The right hand side is a convolution of two probability distributions. Therefore, it is convenient to introduce the generating functions $P(x) = \sum_{n=0}^\infty P_n x^n$ and $\Pi (x) = \sum_{n=0}^\infty \pi_n x^n$ (we set $\pi_0=0$). Multiplying the aforementioned equation by $x^n$ and summing over $n$, we obtain the relation $P(x) = 1 + P(x) \Pi(x)$ (remember $\pi_0 =0$ and $P_0 =1$). We can solve this equation for $$\Pi(x) = \frac{ P(x) -1 }{P(x)}.$$ All what remains to be done is to evaluate $P(x)$. This can be done (binomial theorem) with the result $$ P(x) = \frac{1}{\sqrt{1-x}}$$ and therefore we obtain $$\Pi(x) = 1- \sqrt{1-x}.$$ Expanding this result in a Taylor series, we obtain the probability for the first return (the probability that the game stops after $n$ rounds) $$ \pi_n = \frac{{2n \choose n} }{(2n -1) 2^{2n}} \quad n\geq1.$$
The expected number of rounds can be also calculated $$ \bar n = \sum_{n=1}^\infty \pi_n n \to \infty,$$ i.e., it diverges. The reason is that the asymptotic behavior of $\pi_n$ is given by $$\pi_n \sim \frac{1}{2 \sqrt{\pi} n^{3/2}}.$$
Edit:
The question has arisen about the evaluate the sum leading to $P_n$. Borrowing from the solution of Mike there is an alternative way to get $P_n$ (and thereby proving that the sum really is what I wrote). Instead of looking at the game as having $n$ rounds, we can think that the game has $2n$ rounds where we split the tosses of player 1 and player 2. If player 1 has H then we move $+1/2$ for tail $-1/2$. If player 2 has T then we move $+1/2$ for tail $-1/2$. After two rounds this leads to the same random walk as I described above (HH and TT no move, HT move $+1$, TH move $-1$). The probability $P_n$ to return after $n$ rounds (of the original game) is therefore equivalent to return after $2n$ rounds in the new game.

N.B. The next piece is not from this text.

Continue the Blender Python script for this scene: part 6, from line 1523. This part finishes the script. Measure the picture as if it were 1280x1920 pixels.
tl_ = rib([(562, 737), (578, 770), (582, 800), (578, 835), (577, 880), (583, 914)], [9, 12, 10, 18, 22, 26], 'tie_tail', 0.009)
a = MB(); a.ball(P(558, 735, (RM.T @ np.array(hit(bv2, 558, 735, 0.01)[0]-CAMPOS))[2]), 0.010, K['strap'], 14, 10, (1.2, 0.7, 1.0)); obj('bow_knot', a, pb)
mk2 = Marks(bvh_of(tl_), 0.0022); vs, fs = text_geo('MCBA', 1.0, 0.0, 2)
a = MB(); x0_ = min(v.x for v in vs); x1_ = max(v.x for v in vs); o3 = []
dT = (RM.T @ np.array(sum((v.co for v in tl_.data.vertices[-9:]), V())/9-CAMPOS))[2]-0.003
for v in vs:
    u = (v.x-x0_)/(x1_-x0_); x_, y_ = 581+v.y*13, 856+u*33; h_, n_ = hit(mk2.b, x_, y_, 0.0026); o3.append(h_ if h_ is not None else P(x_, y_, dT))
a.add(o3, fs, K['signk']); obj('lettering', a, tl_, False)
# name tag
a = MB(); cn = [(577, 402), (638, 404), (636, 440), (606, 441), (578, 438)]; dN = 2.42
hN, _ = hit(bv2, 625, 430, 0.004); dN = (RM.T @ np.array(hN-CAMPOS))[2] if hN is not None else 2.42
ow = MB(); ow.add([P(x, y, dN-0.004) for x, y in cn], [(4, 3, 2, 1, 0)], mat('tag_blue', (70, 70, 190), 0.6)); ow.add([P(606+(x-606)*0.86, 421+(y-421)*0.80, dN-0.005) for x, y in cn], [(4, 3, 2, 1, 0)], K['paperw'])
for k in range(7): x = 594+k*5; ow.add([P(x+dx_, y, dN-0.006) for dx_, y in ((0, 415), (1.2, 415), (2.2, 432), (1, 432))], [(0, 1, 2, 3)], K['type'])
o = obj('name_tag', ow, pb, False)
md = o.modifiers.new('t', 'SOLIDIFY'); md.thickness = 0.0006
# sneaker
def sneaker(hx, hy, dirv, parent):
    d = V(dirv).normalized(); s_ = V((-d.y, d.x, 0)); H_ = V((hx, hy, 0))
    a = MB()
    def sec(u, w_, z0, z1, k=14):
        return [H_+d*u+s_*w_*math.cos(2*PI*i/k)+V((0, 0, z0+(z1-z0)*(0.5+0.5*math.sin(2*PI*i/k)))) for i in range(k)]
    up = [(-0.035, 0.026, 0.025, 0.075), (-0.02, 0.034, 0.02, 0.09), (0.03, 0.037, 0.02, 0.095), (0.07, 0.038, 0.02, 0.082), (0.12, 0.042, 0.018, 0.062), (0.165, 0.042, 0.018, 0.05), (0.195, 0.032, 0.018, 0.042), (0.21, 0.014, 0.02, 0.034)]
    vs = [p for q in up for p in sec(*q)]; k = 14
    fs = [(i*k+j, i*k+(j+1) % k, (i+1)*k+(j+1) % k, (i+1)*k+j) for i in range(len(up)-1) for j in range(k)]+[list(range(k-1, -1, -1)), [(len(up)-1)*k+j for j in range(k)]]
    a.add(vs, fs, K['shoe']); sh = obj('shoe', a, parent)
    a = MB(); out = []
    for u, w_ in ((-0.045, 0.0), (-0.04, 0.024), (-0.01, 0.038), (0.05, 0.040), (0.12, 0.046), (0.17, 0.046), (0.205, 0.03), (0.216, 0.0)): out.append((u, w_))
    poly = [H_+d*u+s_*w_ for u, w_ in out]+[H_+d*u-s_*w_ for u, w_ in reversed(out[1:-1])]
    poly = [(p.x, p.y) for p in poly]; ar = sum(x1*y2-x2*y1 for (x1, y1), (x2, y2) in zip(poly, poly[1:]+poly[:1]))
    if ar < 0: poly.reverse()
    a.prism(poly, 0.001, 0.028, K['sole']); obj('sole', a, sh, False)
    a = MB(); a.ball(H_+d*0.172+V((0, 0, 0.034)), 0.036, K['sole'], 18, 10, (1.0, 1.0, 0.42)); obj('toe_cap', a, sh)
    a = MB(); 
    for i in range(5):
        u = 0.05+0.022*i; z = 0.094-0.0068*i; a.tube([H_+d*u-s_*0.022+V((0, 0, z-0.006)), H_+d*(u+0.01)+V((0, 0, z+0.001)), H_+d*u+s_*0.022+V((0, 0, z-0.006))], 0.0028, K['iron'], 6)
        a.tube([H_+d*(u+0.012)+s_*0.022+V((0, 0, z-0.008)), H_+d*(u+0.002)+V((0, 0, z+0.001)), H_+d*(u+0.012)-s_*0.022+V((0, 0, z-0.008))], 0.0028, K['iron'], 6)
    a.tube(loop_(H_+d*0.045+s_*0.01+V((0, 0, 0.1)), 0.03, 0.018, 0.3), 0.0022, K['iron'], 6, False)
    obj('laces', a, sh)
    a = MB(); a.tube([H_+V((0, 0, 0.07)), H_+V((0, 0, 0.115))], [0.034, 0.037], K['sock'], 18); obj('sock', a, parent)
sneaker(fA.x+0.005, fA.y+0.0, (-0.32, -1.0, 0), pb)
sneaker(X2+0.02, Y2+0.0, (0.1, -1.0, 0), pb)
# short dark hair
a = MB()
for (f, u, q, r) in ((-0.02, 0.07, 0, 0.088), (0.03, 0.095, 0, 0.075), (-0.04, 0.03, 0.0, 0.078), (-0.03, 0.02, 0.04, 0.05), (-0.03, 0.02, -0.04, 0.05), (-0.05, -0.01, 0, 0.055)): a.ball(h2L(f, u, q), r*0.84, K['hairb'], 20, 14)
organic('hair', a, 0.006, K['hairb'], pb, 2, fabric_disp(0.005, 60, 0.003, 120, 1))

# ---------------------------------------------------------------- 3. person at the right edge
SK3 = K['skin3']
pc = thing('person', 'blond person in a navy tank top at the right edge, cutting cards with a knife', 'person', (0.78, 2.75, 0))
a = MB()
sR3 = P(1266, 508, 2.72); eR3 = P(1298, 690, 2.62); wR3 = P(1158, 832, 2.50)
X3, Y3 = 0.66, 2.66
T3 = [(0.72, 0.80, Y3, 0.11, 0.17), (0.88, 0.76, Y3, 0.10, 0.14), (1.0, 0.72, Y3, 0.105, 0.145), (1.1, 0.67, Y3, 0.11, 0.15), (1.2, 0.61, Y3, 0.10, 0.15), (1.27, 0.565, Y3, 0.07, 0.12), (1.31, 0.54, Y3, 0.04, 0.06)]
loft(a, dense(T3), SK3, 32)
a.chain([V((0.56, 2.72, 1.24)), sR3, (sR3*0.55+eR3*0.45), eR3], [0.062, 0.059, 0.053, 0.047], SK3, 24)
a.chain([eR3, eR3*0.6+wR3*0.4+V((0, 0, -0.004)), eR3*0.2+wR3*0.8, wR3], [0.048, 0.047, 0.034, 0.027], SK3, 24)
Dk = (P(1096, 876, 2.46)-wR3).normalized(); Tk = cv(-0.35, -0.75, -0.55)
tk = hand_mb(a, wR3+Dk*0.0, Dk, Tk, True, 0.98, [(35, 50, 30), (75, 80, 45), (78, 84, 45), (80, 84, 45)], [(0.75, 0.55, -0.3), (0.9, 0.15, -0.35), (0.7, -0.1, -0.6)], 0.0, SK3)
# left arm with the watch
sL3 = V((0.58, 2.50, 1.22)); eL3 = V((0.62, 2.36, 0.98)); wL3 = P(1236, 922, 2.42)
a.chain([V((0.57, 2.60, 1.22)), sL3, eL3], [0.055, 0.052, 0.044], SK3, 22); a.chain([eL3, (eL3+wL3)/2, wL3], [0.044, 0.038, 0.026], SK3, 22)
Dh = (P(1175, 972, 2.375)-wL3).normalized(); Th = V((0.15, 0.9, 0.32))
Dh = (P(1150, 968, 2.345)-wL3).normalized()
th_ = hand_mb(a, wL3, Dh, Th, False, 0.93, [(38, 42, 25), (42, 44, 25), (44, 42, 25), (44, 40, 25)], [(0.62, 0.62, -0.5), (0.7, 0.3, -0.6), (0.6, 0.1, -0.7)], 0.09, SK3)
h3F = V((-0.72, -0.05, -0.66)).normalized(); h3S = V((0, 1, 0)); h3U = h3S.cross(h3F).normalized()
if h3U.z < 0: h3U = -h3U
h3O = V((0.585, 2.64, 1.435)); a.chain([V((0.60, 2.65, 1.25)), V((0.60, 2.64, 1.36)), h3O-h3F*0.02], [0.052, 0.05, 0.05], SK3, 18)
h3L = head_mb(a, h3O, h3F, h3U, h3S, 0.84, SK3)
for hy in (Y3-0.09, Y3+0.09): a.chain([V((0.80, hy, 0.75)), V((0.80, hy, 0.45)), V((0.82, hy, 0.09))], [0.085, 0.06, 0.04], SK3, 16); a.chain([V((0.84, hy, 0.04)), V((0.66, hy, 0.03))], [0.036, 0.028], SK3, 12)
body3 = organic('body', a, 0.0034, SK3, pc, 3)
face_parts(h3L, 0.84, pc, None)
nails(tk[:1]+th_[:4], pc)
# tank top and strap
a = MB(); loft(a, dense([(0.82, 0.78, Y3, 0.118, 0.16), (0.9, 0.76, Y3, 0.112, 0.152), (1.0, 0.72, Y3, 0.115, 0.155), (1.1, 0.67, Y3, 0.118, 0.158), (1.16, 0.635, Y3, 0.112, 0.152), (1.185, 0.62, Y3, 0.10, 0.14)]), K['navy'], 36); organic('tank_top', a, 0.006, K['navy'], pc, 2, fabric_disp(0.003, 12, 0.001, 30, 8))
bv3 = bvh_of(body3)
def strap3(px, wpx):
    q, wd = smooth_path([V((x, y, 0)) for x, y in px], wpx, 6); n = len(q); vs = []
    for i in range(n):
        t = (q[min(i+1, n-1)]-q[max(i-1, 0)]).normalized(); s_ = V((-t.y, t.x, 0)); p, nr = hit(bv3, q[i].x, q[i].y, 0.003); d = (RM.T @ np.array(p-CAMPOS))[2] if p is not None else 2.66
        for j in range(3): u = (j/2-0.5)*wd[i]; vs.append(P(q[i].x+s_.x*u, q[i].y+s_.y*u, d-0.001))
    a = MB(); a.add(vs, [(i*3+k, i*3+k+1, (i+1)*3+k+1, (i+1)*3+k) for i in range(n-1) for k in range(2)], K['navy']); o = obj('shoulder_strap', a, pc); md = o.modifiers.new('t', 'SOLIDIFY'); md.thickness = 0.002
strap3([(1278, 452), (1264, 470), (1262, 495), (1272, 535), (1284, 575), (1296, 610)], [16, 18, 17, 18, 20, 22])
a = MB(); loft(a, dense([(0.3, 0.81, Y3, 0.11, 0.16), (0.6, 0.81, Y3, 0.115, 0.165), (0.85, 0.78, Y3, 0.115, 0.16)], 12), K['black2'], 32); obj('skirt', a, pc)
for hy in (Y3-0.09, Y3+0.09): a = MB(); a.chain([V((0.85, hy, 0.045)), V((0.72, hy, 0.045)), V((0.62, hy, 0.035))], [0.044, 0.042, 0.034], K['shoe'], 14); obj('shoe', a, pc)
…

There are $2n \choose n$ possible paths which return after $2n$ rounds because we can choose which $n$ steps which move up (H for player 1 and T for player 2) and in the rest of the steps we have to move down. In total there are $2^{2n}$ paths of length $2n$. The probability to return at the origin after $2n$ steps ($n$ steps in the original game) is given by $$ P_n = {2n \choose n} 2^{-2n}.$$